SFTP vs SCP: Which File Transfer Method Should You Use?
When it comes to transferring files securely between your local machine and a remote server, SFTP and SCP are the two most common options. Both run over SSH and encrypt your data in transit, but they differ significantly in features, performance, and use cases. In this article, we break down the differences to help you choose the right tool for the job.
SCP: Simple and Fast
SCP (Secure Copy Protocol) is the simpler of the two. It copies files between hosts using SSH for encryption and authentication. The syntax is straightforward: scp file.txt user@remote:/path/. SCP excels at one-off file transfers where speed matters. It uses a more efficient transfer algorithm that can be faster than SFTP for large files on high-latency networks. However, SCP has significant limitations: it cannot resume interrupted transfers, list remote directories, or delete files on the remote server.

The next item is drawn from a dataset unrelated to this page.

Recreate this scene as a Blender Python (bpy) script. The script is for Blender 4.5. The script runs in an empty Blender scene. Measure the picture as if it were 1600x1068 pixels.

SFTP: Feature-Rich and Interactive
SFTP (SSH File Transfer Protocol) is a full-featured file transfer protocol built on top of SSH. Unlike SCP, SFTP provides an interactive session where you can browse remote directories, rename files, set permissions, and resume interrupted transfers. The command sftp user@remote drops you into an interactive shell with commands like ls, cd, put, and get. SFTP is the better choice for ongoing file management tasks and is the protocol used by most graphical SFTP clients and tools like SSH Bridge's built-in file manager.
Performance Comparison
In controlled benchmarks, SCP can be 10-20% faster than SFTP for large file transfers due to its simpler protocol overhead. However, SFTP supports parallel transfers and pipelining, which can close or eliminate this gap in practice. For transferring many small files, SFTP's ability to batch operations makes it more efficient overall. The performance difference is rarely significant enough to be the deciding factor for most use cases.
Which Should You Use?
Use SCP when you need a quick, one-line command to copy a file and do not need any interactive features. Use SFTP when you need to browse remote file systems, manage files interactively, resume interrupted transfers, or integrate with a graphical client. For most modern workflows, SFTP is the recommended choice due to its versatility and feature set. Note that OpenSSH has deprecated SCP's underlying protocol in favor of SFTP, so the industry is clearly moving toward SFTP as the standard. SSH Bridge supports both protocols, giving you the flexibility to choose the right tool for each situation.